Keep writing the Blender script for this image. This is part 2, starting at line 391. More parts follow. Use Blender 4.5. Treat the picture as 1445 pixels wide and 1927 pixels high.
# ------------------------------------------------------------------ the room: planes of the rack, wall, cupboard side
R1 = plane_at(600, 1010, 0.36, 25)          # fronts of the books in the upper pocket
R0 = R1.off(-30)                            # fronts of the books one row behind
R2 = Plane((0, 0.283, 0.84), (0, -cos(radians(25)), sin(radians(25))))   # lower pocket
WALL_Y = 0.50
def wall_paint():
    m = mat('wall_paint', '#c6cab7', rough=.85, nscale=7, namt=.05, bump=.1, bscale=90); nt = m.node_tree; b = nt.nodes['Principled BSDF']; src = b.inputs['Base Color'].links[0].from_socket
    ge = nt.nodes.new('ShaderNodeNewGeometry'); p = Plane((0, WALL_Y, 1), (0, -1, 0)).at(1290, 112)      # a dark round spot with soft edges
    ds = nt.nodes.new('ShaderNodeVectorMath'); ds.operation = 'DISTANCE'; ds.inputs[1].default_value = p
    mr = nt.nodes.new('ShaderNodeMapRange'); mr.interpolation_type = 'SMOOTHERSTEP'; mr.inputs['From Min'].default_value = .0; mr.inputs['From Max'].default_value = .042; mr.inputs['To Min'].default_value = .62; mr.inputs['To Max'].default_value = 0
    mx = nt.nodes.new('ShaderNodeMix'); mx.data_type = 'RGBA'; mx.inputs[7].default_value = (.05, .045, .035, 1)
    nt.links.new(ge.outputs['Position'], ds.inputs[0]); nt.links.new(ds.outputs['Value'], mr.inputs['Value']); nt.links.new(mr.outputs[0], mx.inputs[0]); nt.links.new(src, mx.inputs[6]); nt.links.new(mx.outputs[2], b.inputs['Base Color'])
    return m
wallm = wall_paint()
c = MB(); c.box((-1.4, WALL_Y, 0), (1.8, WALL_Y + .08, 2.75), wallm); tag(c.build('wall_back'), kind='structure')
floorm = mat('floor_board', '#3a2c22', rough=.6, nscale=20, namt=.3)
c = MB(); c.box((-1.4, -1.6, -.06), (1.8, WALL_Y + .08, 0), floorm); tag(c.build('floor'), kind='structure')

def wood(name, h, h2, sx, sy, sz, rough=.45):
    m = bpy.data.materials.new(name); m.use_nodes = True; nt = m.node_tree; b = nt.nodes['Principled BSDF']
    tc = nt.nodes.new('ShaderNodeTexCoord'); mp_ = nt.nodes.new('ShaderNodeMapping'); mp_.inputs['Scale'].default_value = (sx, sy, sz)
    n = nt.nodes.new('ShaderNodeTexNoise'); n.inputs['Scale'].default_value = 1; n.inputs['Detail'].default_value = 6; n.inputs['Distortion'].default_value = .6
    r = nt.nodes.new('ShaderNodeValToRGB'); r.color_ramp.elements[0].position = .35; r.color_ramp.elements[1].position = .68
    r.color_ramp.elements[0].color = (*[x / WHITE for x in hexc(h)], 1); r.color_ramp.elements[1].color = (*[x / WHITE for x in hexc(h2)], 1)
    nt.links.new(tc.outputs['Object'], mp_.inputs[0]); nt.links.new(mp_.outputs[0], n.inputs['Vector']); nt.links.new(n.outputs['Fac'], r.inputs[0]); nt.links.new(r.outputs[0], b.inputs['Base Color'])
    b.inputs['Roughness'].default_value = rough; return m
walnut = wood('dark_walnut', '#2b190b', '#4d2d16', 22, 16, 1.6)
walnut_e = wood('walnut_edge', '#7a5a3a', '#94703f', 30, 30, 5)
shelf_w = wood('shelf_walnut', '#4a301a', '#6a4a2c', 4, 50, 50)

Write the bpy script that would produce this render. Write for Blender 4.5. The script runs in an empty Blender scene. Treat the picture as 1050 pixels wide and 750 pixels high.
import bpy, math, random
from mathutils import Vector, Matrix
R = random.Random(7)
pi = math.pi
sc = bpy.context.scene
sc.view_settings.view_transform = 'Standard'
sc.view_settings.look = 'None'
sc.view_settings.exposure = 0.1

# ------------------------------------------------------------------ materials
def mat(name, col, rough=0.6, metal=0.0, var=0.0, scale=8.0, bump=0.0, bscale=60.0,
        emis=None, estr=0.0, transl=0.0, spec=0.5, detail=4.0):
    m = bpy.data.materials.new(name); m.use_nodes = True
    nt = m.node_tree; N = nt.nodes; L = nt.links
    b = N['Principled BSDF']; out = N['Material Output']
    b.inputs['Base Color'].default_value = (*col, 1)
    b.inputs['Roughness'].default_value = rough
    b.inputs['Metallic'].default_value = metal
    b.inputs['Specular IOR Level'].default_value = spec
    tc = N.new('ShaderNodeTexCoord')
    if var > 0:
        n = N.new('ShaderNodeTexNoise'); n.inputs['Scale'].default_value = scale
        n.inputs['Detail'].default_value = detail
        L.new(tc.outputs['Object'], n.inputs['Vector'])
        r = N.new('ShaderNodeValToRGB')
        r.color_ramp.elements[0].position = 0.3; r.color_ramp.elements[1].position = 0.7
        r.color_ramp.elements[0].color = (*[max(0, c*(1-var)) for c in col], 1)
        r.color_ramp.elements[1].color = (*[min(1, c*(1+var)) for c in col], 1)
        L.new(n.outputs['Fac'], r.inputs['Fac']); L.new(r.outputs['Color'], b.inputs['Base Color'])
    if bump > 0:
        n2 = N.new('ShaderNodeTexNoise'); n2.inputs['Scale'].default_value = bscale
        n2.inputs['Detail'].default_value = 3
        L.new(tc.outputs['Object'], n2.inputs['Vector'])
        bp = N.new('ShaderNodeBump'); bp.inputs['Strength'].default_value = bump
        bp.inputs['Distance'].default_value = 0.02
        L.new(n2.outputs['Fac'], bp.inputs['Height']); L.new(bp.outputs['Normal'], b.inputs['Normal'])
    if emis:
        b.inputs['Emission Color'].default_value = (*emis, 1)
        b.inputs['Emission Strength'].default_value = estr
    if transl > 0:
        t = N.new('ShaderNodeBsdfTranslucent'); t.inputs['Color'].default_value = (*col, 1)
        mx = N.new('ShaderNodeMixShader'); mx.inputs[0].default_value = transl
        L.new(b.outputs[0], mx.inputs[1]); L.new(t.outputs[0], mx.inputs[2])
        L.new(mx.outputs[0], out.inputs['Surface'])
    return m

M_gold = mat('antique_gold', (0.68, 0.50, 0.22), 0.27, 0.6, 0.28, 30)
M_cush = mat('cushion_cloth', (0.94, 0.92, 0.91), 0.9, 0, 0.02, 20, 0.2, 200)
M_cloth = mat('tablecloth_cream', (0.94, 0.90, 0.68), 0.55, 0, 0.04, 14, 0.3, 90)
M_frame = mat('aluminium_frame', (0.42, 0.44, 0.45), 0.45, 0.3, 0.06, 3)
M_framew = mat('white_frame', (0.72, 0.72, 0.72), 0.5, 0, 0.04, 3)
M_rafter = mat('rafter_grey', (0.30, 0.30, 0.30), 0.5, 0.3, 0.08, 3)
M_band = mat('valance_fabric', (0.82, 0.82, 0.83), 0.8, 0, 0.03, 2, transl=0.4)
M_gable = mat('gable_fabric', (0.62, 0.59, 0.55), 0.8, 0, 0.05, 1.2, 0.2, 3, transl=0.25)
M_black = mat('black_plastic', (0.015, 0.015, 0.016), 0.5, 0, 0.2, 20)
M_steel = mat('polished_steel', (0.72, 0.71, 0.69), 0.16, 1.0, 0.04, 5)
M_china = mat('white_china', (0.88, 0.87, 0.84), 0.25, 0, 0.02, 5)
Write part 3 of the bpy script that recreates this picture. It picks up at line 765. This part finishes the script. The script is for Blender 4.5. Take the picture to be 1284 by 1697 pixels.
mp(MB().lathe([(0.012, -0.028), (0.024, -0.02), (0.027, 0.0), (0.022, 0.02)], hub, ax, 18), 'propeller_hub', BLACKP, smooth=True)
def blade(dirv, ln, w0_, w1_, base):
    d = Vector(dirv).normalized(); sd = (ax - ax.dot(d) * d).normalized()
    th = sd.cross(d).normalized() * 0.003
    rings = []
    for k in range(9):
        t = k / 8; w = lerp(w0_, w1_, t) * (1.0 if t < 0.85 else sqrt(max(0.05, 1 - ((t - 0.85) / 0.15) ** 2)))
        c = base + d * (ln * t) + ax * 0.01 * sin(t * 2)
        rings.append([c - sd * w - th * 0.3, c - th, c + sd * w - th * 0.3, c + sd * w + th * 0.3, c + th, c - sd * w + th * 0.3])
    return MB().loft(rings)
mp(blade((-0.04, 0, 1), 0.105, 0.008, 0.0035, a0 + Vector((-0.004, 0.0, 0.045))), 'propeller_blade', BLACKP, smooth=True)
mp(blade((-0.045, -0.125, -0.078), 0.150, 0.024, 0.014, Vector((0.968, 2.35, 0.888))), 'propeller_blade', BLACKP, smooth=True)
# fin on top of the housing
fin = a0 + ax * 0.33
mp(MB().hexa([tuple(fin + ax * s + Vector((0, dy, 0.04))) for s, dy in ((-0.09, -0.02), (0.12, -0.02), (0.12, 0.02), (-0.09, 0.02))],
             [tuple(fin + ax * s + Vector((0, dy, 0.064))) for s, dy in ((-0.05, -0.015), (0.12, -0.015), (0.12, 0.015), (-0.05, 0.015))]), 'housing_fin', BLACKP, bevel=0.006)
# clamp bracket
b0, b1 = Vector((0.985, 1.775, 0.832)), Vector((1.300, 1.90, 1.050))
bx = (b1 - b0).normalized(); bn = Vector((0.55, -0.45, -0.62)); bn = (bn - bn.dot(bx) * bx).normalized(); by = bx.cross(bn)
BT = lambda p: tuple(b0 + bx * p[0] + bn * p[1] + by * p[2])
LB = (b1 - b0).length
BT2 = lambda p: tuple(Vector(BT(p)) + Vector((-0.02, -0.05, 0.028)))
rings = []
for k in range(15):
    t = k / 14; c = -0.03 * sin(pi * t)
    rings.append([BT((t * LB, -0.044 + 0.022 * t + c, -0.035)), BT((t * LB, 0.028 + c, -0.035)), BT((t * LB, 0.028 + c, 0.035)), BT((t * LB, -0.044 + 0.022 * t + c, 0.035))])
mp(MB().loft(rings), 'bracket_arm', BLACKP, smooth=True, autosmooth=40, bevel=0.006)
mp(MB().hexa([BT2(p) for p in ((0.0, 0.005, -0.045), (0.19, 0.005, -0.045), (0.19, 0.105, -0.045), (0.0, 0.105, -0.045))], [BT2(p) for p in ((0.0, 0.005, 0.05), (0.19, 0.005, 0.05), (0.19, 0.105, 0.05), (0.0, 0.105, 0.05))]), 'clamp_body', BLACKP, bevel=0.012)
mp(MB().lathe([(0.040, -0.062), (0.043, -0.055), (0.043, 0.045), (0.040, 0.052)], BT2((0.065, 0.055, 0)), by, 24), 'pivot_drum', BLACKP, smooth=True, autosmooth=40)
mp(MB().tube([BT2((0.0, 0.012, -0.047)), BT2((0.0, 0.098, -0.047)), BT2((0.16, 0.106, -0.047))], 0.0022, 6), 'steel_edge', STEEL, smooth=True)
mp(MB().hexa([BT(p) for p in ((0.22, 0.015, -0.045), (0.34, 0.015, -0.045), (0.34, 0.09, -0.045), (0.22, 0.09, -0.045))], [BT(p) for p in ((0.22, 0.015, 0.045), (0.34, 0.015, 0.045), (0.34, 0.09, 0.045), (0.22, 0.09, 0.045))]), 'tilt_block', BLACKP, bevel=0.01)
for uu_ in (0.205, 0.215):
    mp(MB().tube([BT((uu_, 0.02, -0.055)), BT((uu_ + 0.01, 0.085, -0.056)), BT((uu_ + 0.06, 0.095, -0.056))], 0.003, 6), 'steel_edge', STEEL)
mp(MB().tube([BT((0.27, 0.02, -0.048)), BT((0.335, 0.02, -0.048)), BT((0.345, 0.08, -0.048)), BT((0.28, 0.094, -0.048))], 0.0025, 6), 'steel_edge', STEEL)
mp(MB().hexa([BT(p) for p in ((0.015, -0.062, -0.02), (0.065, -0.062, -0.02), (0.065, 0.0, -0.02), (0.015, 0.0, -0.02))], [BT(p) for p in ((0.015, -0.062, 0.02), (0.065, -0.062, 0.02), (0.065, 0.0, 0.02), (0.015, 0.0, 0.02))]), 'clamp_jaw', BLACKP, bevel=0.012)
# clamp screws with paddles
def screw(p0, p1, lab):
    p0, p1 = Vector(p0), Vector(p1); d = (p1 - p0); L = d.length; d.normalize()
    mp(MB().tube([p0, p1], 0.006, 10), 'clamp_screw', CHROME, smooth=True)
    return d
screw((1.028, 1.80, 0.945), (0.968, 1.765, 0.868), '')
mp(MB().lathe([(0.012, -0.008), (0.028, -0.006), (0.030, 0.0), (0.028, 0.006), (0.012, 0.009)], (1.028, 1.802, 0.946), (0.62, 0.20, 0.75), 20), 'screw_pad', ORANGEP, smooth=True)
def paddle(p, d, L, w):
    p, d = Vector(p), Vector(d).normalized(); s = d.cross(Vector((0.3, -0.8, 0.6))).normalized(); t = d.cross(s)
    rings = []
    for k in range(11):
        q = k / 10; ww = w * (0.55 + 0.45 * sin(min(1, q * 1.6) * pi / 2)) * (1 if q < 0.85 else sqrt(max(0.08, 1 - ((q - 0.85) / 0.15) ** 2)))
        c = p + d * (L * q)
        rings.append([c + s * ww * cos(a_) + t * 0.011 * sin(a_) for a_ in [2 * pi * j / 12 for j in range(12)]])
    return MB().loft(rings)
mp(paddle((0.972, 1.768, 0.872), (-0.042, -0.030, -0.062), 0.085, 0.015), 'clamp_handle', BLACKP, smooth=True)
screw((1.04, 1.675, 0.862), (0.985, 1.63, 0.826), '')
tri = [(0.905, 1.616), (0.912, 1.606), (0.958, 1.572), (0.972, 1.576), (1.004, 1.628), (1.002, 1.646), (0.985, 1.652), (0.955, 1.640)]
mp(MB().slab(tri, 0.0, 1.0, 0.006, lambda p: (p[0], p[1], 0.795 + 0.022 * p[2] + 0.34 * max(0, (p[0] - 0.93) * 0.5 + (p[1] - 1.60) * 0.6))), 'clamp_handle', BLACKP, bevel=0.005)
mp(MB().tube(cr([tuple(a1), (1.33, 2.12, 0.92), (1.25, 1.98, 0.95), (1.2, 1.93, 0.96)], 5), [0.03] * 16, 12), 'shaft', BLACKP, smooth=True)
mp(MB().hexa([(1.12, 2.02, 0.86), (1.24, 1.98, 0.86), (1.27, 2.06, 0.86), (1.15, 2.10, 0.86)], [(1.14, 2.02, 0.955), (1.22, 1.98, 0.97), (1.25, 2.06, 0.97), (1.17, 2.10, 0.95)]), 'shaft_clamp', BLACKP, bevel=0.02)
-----
=== Your objective ===
Search the data above for the string "Treat" and copy each line that has it.

=== Output of the exercise ===
Keep writing the Blender script for this image. This is part 2, starting at line 391. More parts follow. Use Blender 4.5. Treat the picture as 1445 pixels wide and 1927 pixels high.
Write the bpy script that would produce this render. Write for Blender 4.5. The script runs in an empty Blender scene. Treat the picture as 1050 pixels wide and 750 pixels high.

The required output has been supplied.